Roger Arnold's picture
Roger Arnold on Jun 2, 2014

Price projections for solar power modulles, I believe, are “fragile”.  Anything which simply extrapolates the rate of reduction seen over the past 5 to 10 years is very likely wrong.  If one tracks spot prices over the last 6 months to a year, one finds that they have actually been rising.

Production cost reductions are not automatic.  They result from improvement in production facilities — new facilities being built, or older ones being rebuilt with newer equipment.  One doesn’t normally build new facilities or spend capital on major plant upgrades in a market that is stagnant or overserved.  The spectacular cost reductions in solar modules over the last ten years started from a combination of new technology for production of solar-rated polysilicon and new efficient module production facilities, built mostly in China, in response to market expansion.  The latter was mostly due to the very high level of subsidization in Germany.

In the latter part of that decade of price reductions, the reductions were not so much a reflection of falling production costs; they were a reflection of a distress in a market that had become overserved. Only the newest, largest, and most efficient Chinese producers were making money at those prices, and their margins were razor thin.  The Chinese government jumped in with its own agressive solar power installation program to keep its producers in business after the European market slowed.  

Over the past year, there has been some consolidation, with less efficient producers allowed to fail. So the remaining producers have been able to raise their margins.  Hence the recent prices increases.  But there’s not much visible investment in new production capacity or plant upgrades. Maybe it’s there and my friend who tracks these things is just not seeing it.  But my personal, non-professional opinion is that those counting on a continuation of rapid price drops are “whistling in the dark”.  

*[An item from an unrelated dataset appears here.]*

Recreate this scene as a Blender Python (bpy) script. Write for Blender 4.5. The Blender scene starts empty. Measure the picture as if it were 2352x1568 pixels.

In fact, if current subsidies are withdrawn too quickly, it’s possible that the market could collapse.  The cost reductions have been great, but they haven’t quite reached the point of “walking on their own”. 

Clayton Handleman's picture
Clayton Handleman on Jun 2, 2014

Short term there have been a lot of fluctuations in wholesale module prices.  However the underlying costs have followed a remarkably predictable production experience curve.  I have been a student of this thing for years and been astonished at how wholesale prices always drop back to the experience curve.  Things such as the silicon shortage or aggressive subsidy programs have kicked margins up and it pops up above the curve and then events such as the Chinese manufacturing subsidies will cut margins too tight or even to losses.  But overall, on a 5 – 10 year planning horizon this has proven to be very predictive.

However, the low hanging fruit in PV in the US is more in the area of soft costs.  Programs such as the one in Massachusetts is having a good deal of success at driving those down.  And the Sunshot inititiative, that seemed like fantasy only a few short years ago, is starting to look like it may meet its goals.